■ **WHAT THIS TASK INVOLVES**
Without the pictures, can you quote each line below exactly?

■ **DATASET SECTION**
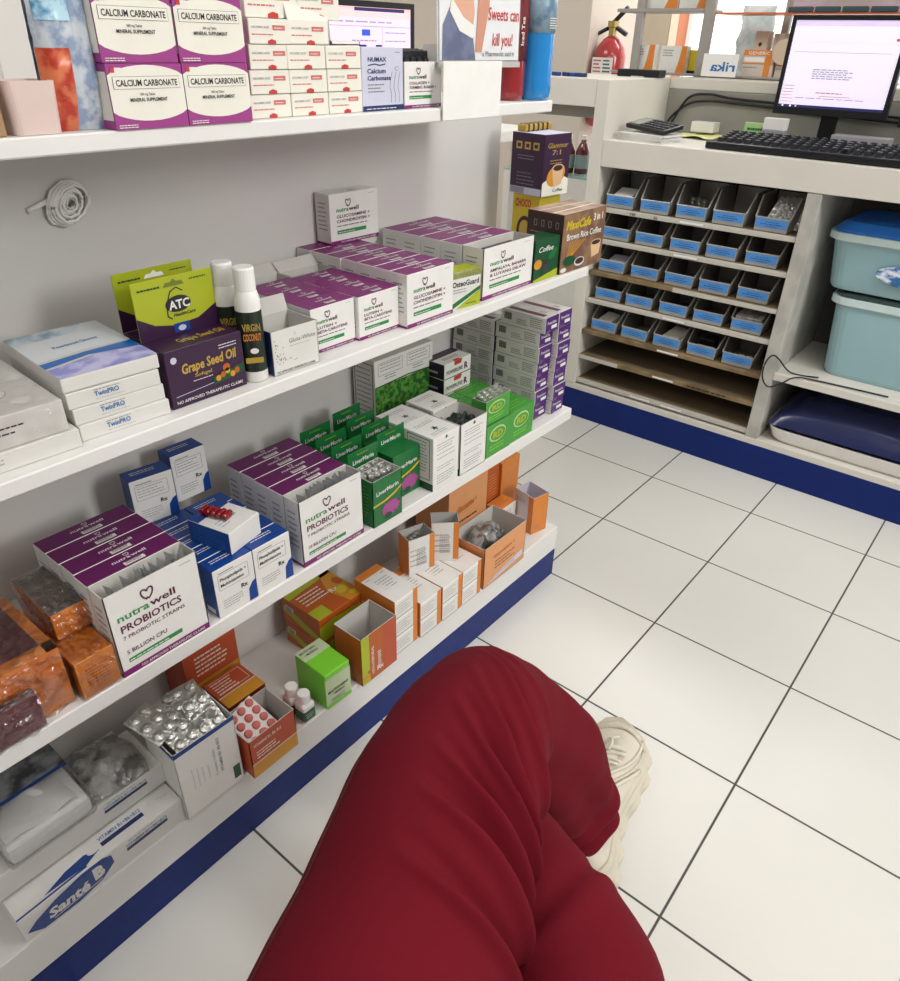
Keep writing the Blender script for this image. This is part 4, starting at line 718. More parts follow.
b.grid(pch, 14, 26, pm('crinkled_silver_blue', '#c4cbd2', .25, hex2='#8b9cb8', scale=70, coat=.5)); b.grid(lambda u, v: (-pch(u, v)[0]*.4, pch(u, v)[1], pch(u, v)[2]), 14, 26, MATS['crinkled_silver_blue']); b.build('pouch_body', PK, smooth=True)
b = MB(); b.grid(lambda u, v: (pch(u*.45, v*.42)[0]+.0008, pch(u*.45, v*.42)[1], pch(u*.45, v*.42)[2]), 6, 12, pm('red_label_film', '#b8382a', .3, hex2='#d87850', scale=60)); b.grid(lambda u, v: (pch(.05+u*.5, .55+v*.42)[0]+.0008, pch(.05+u*.5, .55+v*.42)[1], pch(.05+u*.5, .55+v*.42)[2]), 6, 12, pm('blue_label_film', '#3f86b8', .3, hex2='#b9dcea', scale=80)); b.build('printed_label', PK, smooth=True)
b = MB()
def wb(u, v): a = u*2*PI; rr = .03+.006*noise.noise(Vector((math.cos(a)*2, math.sin(a)*2, v*6))); return (rr*math.cos(a)*.6, rr*math.sin(a)*(1-.2*v), .03+v*.13)
b.grid(wb, 20, 14, pm('white_poly_bag', '#dcdcd4', .3)); tag(b.build('white_pouch', loc=(.262, -1.592, Z4+.0), smooth=True), 'white soft pouch leaning behind the frosted cup', 'pouch')
b = MB(); b.box(-.05, 0, 0, .10, 0, .085, pm('grey_fabric', '#a9a7a2', .8, bump=.3, bscale=40), .006); b.box(-.051, .001, -.001, .101, .085, .12, pm('pale_grey_fabric', '#bdbbb6', .8), .004)
tag(b.build('grey_case', loc=(.245, -1.70, Z4)), 'grey soft case standing behind the cup at the left end of the top shelf', 'case')
# tape roll hooked on the panel
b = MB()
r = random.Random(2)
for k in range(14):
    pts = [(.004+.0022*(k % 4)+.0015*math.sin(i*.9+k), (.025-.0015*k)*math.cos(i*2*PI/20)+r.uniform(-.0006, .0006)+.0012*(k % 5), (.024-.0014*k)*math.sin(i*2*PI/20+.3)+.001*math.sin(3*i+k)) for i in range(21)]; b.tube(pts, .0019, pm('white_twine', '#f2f0ec', .7), 6)
b.tube([(.002, -.02, .005), (.002, -.035, .0), (.0015, -.045, -.003)], .003, MATS['white_twine'])
tag(b.build('twine_coil', loc=(.0775, -1.452, .934), smooth=True), 'coil of white twine stuck on the back panel under the top shelf', 'twine')
# ================================================================ second shelf from the top (z = .745)
def rowlab(s): return s
tw = carton('flat_box', 'flat white glove box, lowest of the stack of three under the blue and white pack', (.302, -1.594, Z3), .100, .15, .0172, OW, OW, OW, twin, rot=-.06, group='flat white boxes in a stack')
dup(tw, (.299, -1.595, Z3+.0176), 'flat white glove box, middle of the stack of three under the blue and white pack', -.05); dup(tw, (.297, -1.597, Z3+.0352), 'flat white glove box, topmost of the stack of three under the blue and white pack', -.07)
b = MB(); BW = pm('blue_white_photo_print', '#3f74c4', .3, hex2='#e9eef6', scale=26); b.box(-.155, 0, 0, .104, 0, .016, OW, .002); P = b.plane((0, 0, .016), (0, 1, 0), (-1, 0, 0))
P.poly([(0, 0), (.104, 0), (.104, .035), (.06, .045), (0, .03)], pm('lilac_blue_print', '#8f8fd0', .3, hex2='#c7c5ea', scale=45)); P.poly([(0, .034), (.05, .047), (.104, .037), (.104, .06), (.05, .058), (0, .05)], pm('blue_band_print', '#1f6ab8', .3), 2); P.poly([(0, .055), (.05, .065), (.104, .062), (.104, .15), (0, .15)], pm('icy_print', '#e2e8ec', .3), 2); P.poly([(.0, .12), (.07, .125), (.085, .15), (0, .15)], pm('slate_blue_print', '#6f93ac', .3, hex2='#cfdde4', scale=30), 3); P.text('Powdered Gloves', .03, .085, .008, BLUI, w=.05, ang=.1, l=3)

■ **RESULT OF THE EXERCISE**
Keep writing the Blender script for this image. This is part 4, starting at line 718. More parts follow.
b.grid(pch, 14, 26, pm('crinkled_silver_blue', '#c4cbd2', .25, hex2='#8b9cb8', scale=70, coat=.5)); b.grid(lambda u, v: (-pch(u, v)[0]*.4, pch(u, v)[1], pch(u, v)[2]), 14, 26, MATS['crinkled_silver_blue']); b.build('pouch_body', PK, smooth=True)
b = MB(); b.grid(lambda u, v: (pch(u*.45, v*.42)[0]+.0008, pch(u*.45, v*.42)[1], pch(u*.45, v*.42)[2]), 6, 12, pm('red_label_film', '#b8382a', .3, hex2='#d87850', scale=60)); b.grid(lambda u, v: (pch(.05+u*.5, .55+v*.42)[0]+.0008, pch(.05+u*.5, .55+v*.42)[1], pch(.05+u*.5, .55+v*.42)[2]), 6, 12, pm('blue_label_film', '#3f86b8', .3, hex2='#b9dcea', scale=80)); b.build('printed_label', PK, smooth=True)
b = MB()
def wb(u, v): a = u*2*PI; rr = .03+.006*noise.noise(Vector((math.cos(a)*2, math.sin(a)*2, v*6))); return (rr*math.cos(a)*.6, rr*math.sin(a)*(1-.2*v), .03+v*.13)
b.grid(wb, 20, 14, pm('white_poly_bag', '#dcdcd4', .3)); tag(b.build('white_pouch', loc=(.262, -1.592, Z4+.0), smooth=True), 'white soft pouch leaning behind the frosted cup', 'pouch')
b = MB(); b.box(-.05, 0, 0, .10, 0, .085, pm('grey_fabric', '#a9a7a2', .8, bump=.3, bscale=40), .006); b.box(-.051, .001, -.001, .101, .085, .12, pm('pale_grey_fabric', '#bdbbb6', .8), .004)
tag(b.build('grey_case', loc=(.245, -1.70, Z4)), 'grey soft case standing behind the cup at the left end of the top shelf', 'case')
# tape roll hooked on the panel
b = MB()
r = random.Random(2)
for k in range(14):
    pts = [(.004+.0022*(k % 4)+.0015*math.sin(i*.9+k), (.025-.0015*k)*math.cos(i*2*PI/20)+r.uniform(-.0006, .0006)+.0012*(k % 5), (.024-.0014*k)*math.sin(i*2*PI/20+.3)+.001*math.sin(3*i+k)) for i in range(21)]; b.tube(pts, .0019, pm('white_twine', '#f2f0ec', .7), 6)
b.tube([(.002, -.02, .005), (.002, -.035, .0), (.0015, -.045, -.003)], .003, MATS['white_twine'])
tag(b.build('twine_coil', loc=(.0775, -1.452, .934), smooth=True), 'coil of white twine stuck on the back panel under the top shelf', 'twine')
# ================================================================ second shelf from the top (z = .745)
def rowlab(s): return s
tw = carton('flat_box', 'flat white glove box, lowest of the stack of three under the blue and white pack', (.302, -1.594, Z3), .100, .15, .0172, OW, OW, OW, twin, rot=-.06, group='flat white boxes in a stack')
dup(tw, (.299, -1.595, Z3+.0176), 'flat white glove box, middle of the stack of three under the blue and white pack', -.05); dup(tw, (.297, -1.597, Z3+.0352), 'flat white glove box, topmost of the stack of three under the blue and white pack', -.07)
b = MB(); BW = pm('blue_white_photo_print', '#3f74c4', .3, hex2='#e9eef6', scale=26); b.box(-.155, 0, 0, .104, 0, .016, OW, .002); P = b.plane((0, 0, .016), (0, 1, 0), (-1, 0, 0))
P.poly([(0, 0), (.104, 0), (.104, .035), (.06, .045), (0, .03)], pm('lilac_blue_print', '#8f8fd0', .3, hex2='#c7c5ea', scale=45)); P.poly([(0, .034), (.05, .047), (.104, .037), (.104, .06), (.05, .058), (0, .05)], pm('blue_band_print', '#1f6ab8', .3), 2); P.poly([(0, .055), (.05, .065), (.104, .062), (.104, .15), (0, .15)], pm('icy_print', '#e2e8ec', .3), 2); P.poly([(.0, .12), (.07, .125), (.085, .15), (0, .15)], pm('slate_blue_print', '#6f93ac', .3, hex2='#cfdde4', scale=30), 3); P.text('Powdered Gloves', .03, .085, .008, BLUI, w=.05, ang=.1, l=3)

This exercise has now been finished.